Oil By Rail Just Got More Expensive

An account of the feds new rail safety improvements can be found here.  From it:

The federal government wants a three-year phase-out or retrofit of older tank cars that are used to transport crude oil by rail, but will not implement a key TSB recommendation that rail companies conduct route planning when transporting dangerous goods.

As well, certain tankers that Raitt said have "no continuous reinforcement of their bottom shells" will be removed within 30 days, by ministerial order. There are 5,000 of these cars in North America, she said, but could not give a figure of how many are used in Canada.

Raitt was speaking at a press conference in Ottawa Wednesday to announce the changes.

There are 65,000 of the more robust Dot-111 cars in North America that must be phased out or retrofitted within three years if used in Canada, Raitt said, adding, "Officials have advised us three years is doable."  She said she couldn't calculate the cost of the retrofits, but told reporters, "industry will be footing the bill."

Some rough cost estimates:

Retrofitting older cars can cost more than $70,000 each, while new tank cars cost well over $100,000.

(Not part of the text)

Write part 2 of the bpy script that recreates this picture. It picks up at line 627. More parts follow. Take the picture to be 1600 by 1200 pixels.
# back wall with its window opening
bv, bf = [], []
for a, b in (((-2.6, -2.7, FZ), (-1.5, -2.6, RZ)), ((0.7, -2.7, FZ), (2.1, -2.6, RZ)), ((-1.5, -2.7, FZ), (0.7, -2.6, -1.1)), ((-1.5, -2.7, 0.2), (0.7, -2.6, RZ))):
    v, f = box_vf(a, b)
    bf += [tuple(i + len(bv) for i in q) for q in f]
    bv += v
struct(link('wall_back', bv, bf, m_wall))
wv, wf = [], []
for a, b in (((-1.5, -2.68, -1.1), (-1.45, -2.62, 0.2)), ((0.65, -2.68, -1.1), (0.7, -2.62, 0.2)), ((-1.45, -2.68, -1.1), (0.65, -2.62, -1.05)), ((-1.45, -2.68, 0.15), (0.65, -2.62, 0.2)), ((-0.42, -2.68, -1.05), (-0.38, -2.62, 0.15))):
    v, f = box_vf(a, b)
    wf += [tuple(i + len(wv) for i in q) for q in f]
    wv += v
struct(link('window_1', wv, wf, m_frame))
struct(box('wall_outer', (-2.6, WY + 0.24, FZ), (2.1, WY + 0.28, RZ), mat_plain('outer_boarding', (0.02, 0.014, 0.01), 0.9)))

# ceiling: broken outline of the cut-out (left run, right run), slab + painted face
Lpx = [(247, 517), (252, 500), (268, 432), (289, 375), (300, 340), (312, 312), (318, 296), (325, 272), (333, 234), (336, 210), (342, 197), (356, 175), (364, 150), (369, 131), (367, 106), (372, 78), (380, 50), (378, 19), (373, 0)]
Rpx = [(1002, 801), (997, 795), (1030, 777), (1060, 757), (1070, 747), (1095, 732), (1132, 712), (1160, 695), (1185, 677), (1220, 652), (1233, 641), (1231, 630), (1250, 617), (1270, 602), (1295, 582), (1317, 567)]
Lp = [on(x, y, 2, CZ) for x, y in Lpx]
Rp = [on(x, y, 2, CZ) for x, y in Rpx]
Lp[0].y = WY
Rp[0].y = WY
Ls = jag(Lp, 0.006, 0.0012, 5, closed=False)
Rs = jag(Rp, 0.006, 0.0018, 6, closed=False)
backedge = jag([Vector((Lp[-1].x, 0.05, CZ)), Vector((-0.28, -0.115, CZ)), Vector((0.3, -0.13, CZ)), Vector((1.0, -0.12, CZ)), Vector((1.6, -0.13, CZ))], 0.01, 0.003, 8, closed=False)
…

If industry is indeed footing the bill, and if we assume about 1/10th of the total number of cars are operating in Canada, then we're talking billions in expenses over the next couple of years.  Which is to say that a standard argument for Keystone XL (and other pipelines)--block them and the product will just get to its destination by other means--is not necessarily true. Drive up the cost of hauling Alberta bitumen by rail, and you can probably drive down the total amount that gets out of the tar sands by that route. It becomes less economical, that is,  to get oil to market on trains if you're not allowed to immolate small towns along the route.

1 comment:

Steve Bloom said...

Ultimately, I don't think there's such a thing as a tank car immune to bursting open in a repeat LM scenario. Such scenarios are doubtless rarities but, as with earthquake and nuclear power plant engineering (together and separately), life is full of surprises.